Most of the constructive criticism we received on the memorial had to do with the thoughts that people in the future would not know the details of what happened that day as we do and that the memorial is unique and could be improved by letting visitors know how it is laid out in advance. (Did you see that? they decide which of your criticisms are constructive or not! Kirls)

In addition to the two panels, the commission recommended the removal of two of the original phrases. Gone would be the factually incorrect statement referring to the errant U.S Attack on Uruzgan civilians (isn't it lovely the way this is worded? they can call it errant but still call it an attack on Uruzgan civilians in this way. Kirls), as well as the notation that a terrorist leader addressed the American people in the horrible aftermath of the attacks.

The Arizona 9/11 commission listened. We have forwarded our recommendations to the mall commission. I believe these changes will be in improvement to the memorial in that they help meet our missions of making it educational for future generations.
But, I am most proud that Arizona will never forget 9/11 and of how we came together as a nation.
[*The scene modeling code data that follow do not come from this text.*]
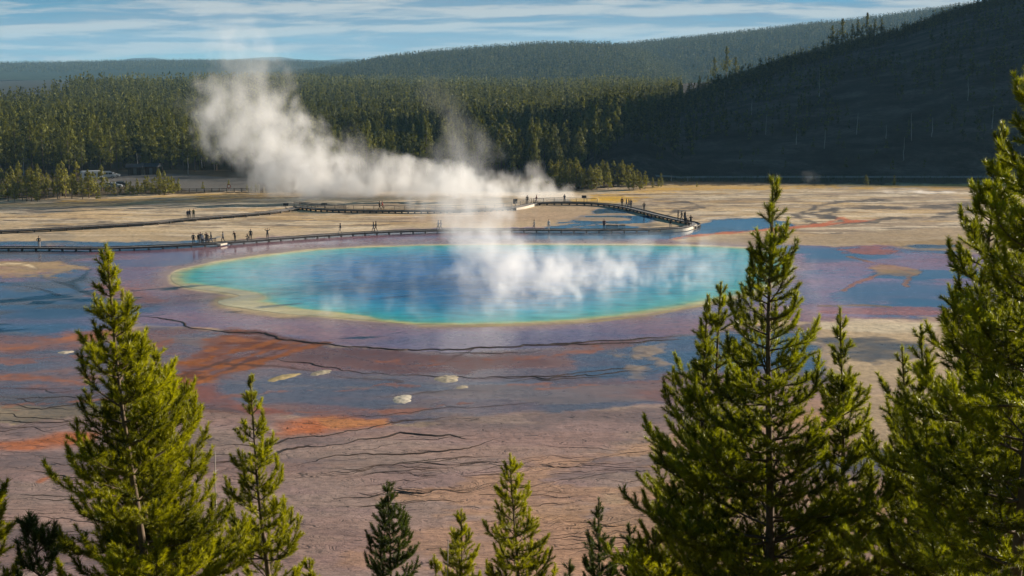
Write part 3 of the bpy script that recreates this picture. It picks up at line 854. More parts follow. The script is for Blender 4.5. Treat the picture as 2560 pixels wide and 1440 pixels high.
def make_pine(rng, H, prof, lean=(0, 0), needle_mat=None, visible=7.5, dens=560, nwid=.0085, nlen=.092, spread=1.0, internode=.31, red_tip=False, gappy=1.0):
    """prof: list of (distance below tip, crown radius). Returns trunk mesh, crown mesh (tree stands at its base)"""
    hd = np.array([p[0] for p in prof]); hr = np.array([p[1] for p in prof])
    wood = MB()
    zs = np.linspace(0, H, 26)
    wob = np.stack([np.sin(zs * .9 + rng.random() * 6) * .035, np.cos(zs * .7 + rng.random() * 6) * .035], 1) * np.minimum(1, (H - zs) / 2)[:, None]
    def ax(z):
        s = 1 - z / H
        return np.array((lean[0] * s + np.interp(z, zs, wob[:, 0]), lean[1] * s + np.interp(z, zs, wob[:, 1]), z))
    pts = np.array([ax(z) for z in zs])
    rbase = .0085 * H + .015
    rad = np.interp(zs, [0, H * .5, H - 1.5, H], [rbase, rbase * .62, rbase * .22, .012])
    wood.tube(pts, rad, 8)
    SO, SD, SL, ST = [], [], [], []
    def shoot(o, d, l, tone):
        SO.append(o); SD.append(d); SL.append(l); ST.append(tone)
    top = ax(H - .01)
    # leader
    ll = .34
    shoot(ax(H - ll), unit(ax(H) - ax(H - ll)), ll, .75)
    shoot(ax(H - 2 * ll), unit(ax(H) - ax(H - ll)), ll, .6)
    shoot(ax(H - 3 * ll), unit(ax(H) - ax(H - ll)), ll, .5)
    z = H - .26 * rng.uniform(.8, 1.2)
    zlow = max(H - visible, .9)
    while z > zlow:
        below = H - z
        R = float(np.interp(below, hd, hr)) * spread
        nb = int(rng.integers(5, 8)) if below > 1 else int(rng.integers(3, 6))
        a0 = rng.random() * 6.28
        for b in range(nb):
            a = a0 + b * 2 * math.pi / nb + rng.normal(0, .22)
            if rng.random() > gappy: continue
            Lb = max(.14, R * rng.uniform(.60, 1.2)) * 1.10
            el0 = math.radians(np.interp(below, [0, .6, 1.5, 4, 8], [60, 48, 30, 14, 4]) + rng.normal(0, 7))
            up = math.radians(np.interp(below, [0, 1, 3, 8], [14, 34, 58, 62]) + rng.normal(0, 8))
            m = max(5, int(Lb / .15) + 1)
            o = ax(z + rng.normal(0, .05))
            P = [o]
            aa = a
            for i in range(1, m):
                s = i / (m - 1)
                e = el0 + up * (s ** 2.0) - math.radians(10) * math.sin(s * math.pi)
                aa += rng.normal(0, .05)
                st = Lb / (m - 1)
                P.append(P[-1] + st * np.array((math.cos(aa) * math.cos(e), math.sin(aa) * math.cos(e), math.sin(e))))
            P = np.array(P)
            wood.tube(P, np.linspace(.008 + .008 * Lb, .004, m), 4, False)
            tip = unit(P[-1] - P[-2])
            tb = rng.uniform(.2, .8)
            cum = np.linspace(0, Lb, m)
            # the branch end is a full brush
            sl = min(.34, Lb * .8)
            shoot(P[-1] - tip * sl * .75, tip, sl, tb + .15)
            for i in range(max(1, int(m * .38)), m - 1):
                shoot(P[i], unit(P[i + 1] - P[i]), Lb / (m - 1), tb - .1)
            s = max(.10, Lb * .16)
            sidek = 1
            while s < Lb - .06:
                q = np.array([np.interp(s, cum, P[:, j]) for j in range(3)])
                q2 = np.array([np.interp(min(s + .05, Lb), cum, P[:, j]) for j in range(3)])
                fw = unit(q2 - q) if np.linalg.norm(q2 - q) > 1e-5 else tip
                hz = unit(np.cross(fw, (0, 0, 1)))
                rem = Lb - s
                tl = min(.62, .14 + .46 * rem * rng.uniform(.55, 1.1))
                ang = math.radians(rng.uniform(36, 62))
                d = unit(fw * math.cos(ang) + hz * sidek * math.sin(ang) + np.array((0, 0, rng.uniform(.0, .42))))
                sidek = -sidek
                e = q + d * tl
                d2 = unit(d + np.array((0, 0, .75)))
                if tl > .34:
                    mid = q + d * tl * .55
                    e = mid + d2 * tl * .5
                    wood.tube(np.array([q, mid, e]), [.006, .005, .003], 3, False)
                    shoot(q + d * tl * .12, d, tl * .45, tb - .1)
                    shoot(e - d2 * tl * .48, d2, tl * .48, tb + .1)
                    if tl > .42:
                        for sg in (-1, 1):
                            hz2 = unit(np.cross(d, (0, 0, 1)))
                            d3 = unit(d * .72 + hz2 * sg * .6 + np.array((0, 0, .3)))
                            shoot(mid, d3, rng.uniform(.13, .22), tb + rng.normal(0, .1))
                else:
                    wood.tube(np.array([q, e]), [.005, .003], 3, False)
                    shoot(e - d * min(tl * .9, .26), d, min(tl * .9, .26), tb + .05)
                s += rng.uniform(.085, .15)
        z -= internode * rng.uniform(.72, 1.25) * np.interp(below, [0, 1, 4], [.72, .85, 1.0])
    O = np.array(SO); D = np.array(SD); L = np.array(SL); T = np.array(ST)
    V, tn = needles(rng, O, D, L, dens, nlen, nwid, T)
    tr = mesh_from('trunk', np.concatenate(wood.v), wood.f, [M['bark']], True)
    return tr, tri_mesh('crown', V, tn, needle_mat or M['needle'])

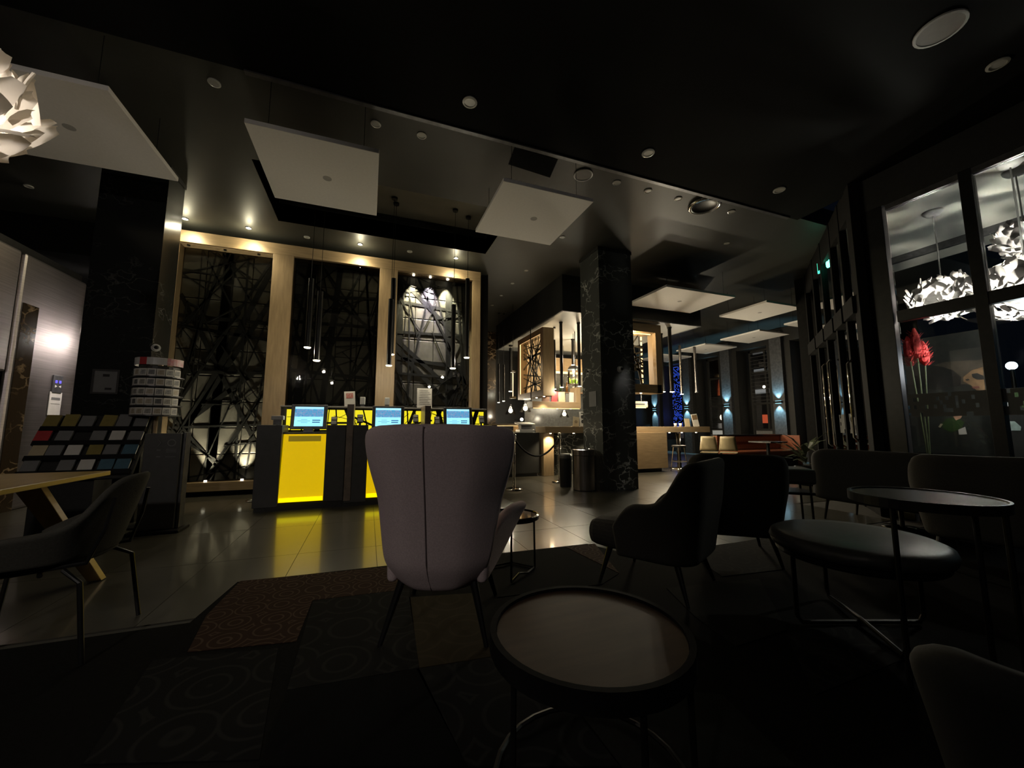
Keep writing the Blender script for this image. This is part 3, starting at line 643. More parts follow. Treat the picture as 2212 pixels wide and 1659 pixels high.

And we will ever forget those innocent souls we lost that murderous day.

Yeah, well guess what Arizona 9/11 Memorial Commission - I don't care about your recommendations! You have proven that you are unable to be trusted with a task of this significance without allowing the artists and other political activists to turn it into a manifestation of their hatred of President Bush and all things conservative.